Spanish observers noted that the PSOE vote in favor of Morocco at the EU Parliament was not only about the upcoming bilateral summit but also “In order to preserve the opening of Customs at [the Spanish North African cities of] Ceuta and Melilla, which we will see under what conditions they are done, but in general to avoid Morocco creating problems, starting with the migration problem, a tool it has frequently used to exert pressure on Spain.”[6]
While the Spanish Left, like most of the political left in the developed world, is ideologically in favor of more migration and seems to prefer illegal migrants over their own citizens, 2023 is an election year in Spain and too many migrants arriving too soon can boomerang with a skittish electorate. The mainstream media in Spain, which leans strongly left, generally covers for the Socialists and is loath to cover hot-button issues such as crime by migrants but the media cannot make the issues disappear completely. The proverbial frog in the hot water must be boiled relatively slowly and with little attention.
Spain wants to avoid, at all costs, a repeat before election day of the debacle seen in June 2022 when 2,000 men, most of them reportedly Sudanese and South Sudanese, attempted to storm the 6-to-10-meter chain-link fence at Melilla and at least 23 of the migrants died in the attempt.[7] While Western human rights organizations slammed both Spanish and Moroccan border police for their actions, such condemnations resonate mostly in a West conditioned, in a Pavolovian manner, to take the strident rhetoric of “the NGO-Industrial Complex” to heart.[8]
Aside from the specifics of the bilateral relationship between Spain and Morocco, Morocco’s able playing of the migration card, its careful modulation of migrant flows based on a political agenda, points to an interesting political future: the role of important countries adjacent to those wealthy destinations that attract the most immigrants. These major “gatekeeper” countries, one thinks of Morocco, Mexico, and Turkey, could likely see their diplomatic and political clout enhanced as the intense human drama of illegal migration only increases in the years to come. There are other, lesser gatekeeping players – Cuba, the other North African countries, even Lebanon and Syria – but they are either more distant from the metropole or beset with massive internal problems of their own. The big three in Morocco, Mexico, and Turkey are, despite their own internal problems, substantial countries with their own issues and agendas and the power to become major transit points or choke points for millions trying to get to the promised land. Morocco’s migrants trying to get into Spain include both Moroccan citizens and people from throughout Africa and the Middle East.

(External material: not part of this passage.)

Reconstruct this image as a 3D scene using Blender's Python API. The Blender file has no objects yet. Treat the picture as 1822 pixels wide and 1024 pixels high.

Many (especially on the political right) mocked the recent appearance of former U.S. Vice President Al Gore at the World Economic Forum at Davos (“visions of apocalyptic doom in a crazed rant at the WEF”).[9] Gore spoke of “waves of climate refugees predicted to reach one billion this century” while warning about what he called “xenophobia and political authoritarian trends that have come from just a few million refugees” making it to the West.[10] It does not really matter whether Gore’s predictions are true but that they are generally believed, and they are, by political elites. And if democratic countries like Spain are willing to soften their policies over the specter of a few thousand migrants at Melilla, what will they do when those numbers are much larger? The EU already had in place arrangements with Libya, Sudan and Turkey using those countries as buffer zones to slow down or control current migration flows. All of these agreements were controversial, especially the one with Sudan over fears that EU funding was strengthening Sudanese paramilitary forces on the ground. That particular agreement was suspended in 2019.[11]
But the larger trend will intensify as we see wealthy states trying to outsource always essential but now politically volatile issues such as border control to their less squeamish neighbors. These neighbors will look to squeeze these Western states as much as possible. Not only is human trafficking a very profitable big business, a growth industry,[12] but so will the business of stopping or slowing them down be profitable as well. Both financially and politically.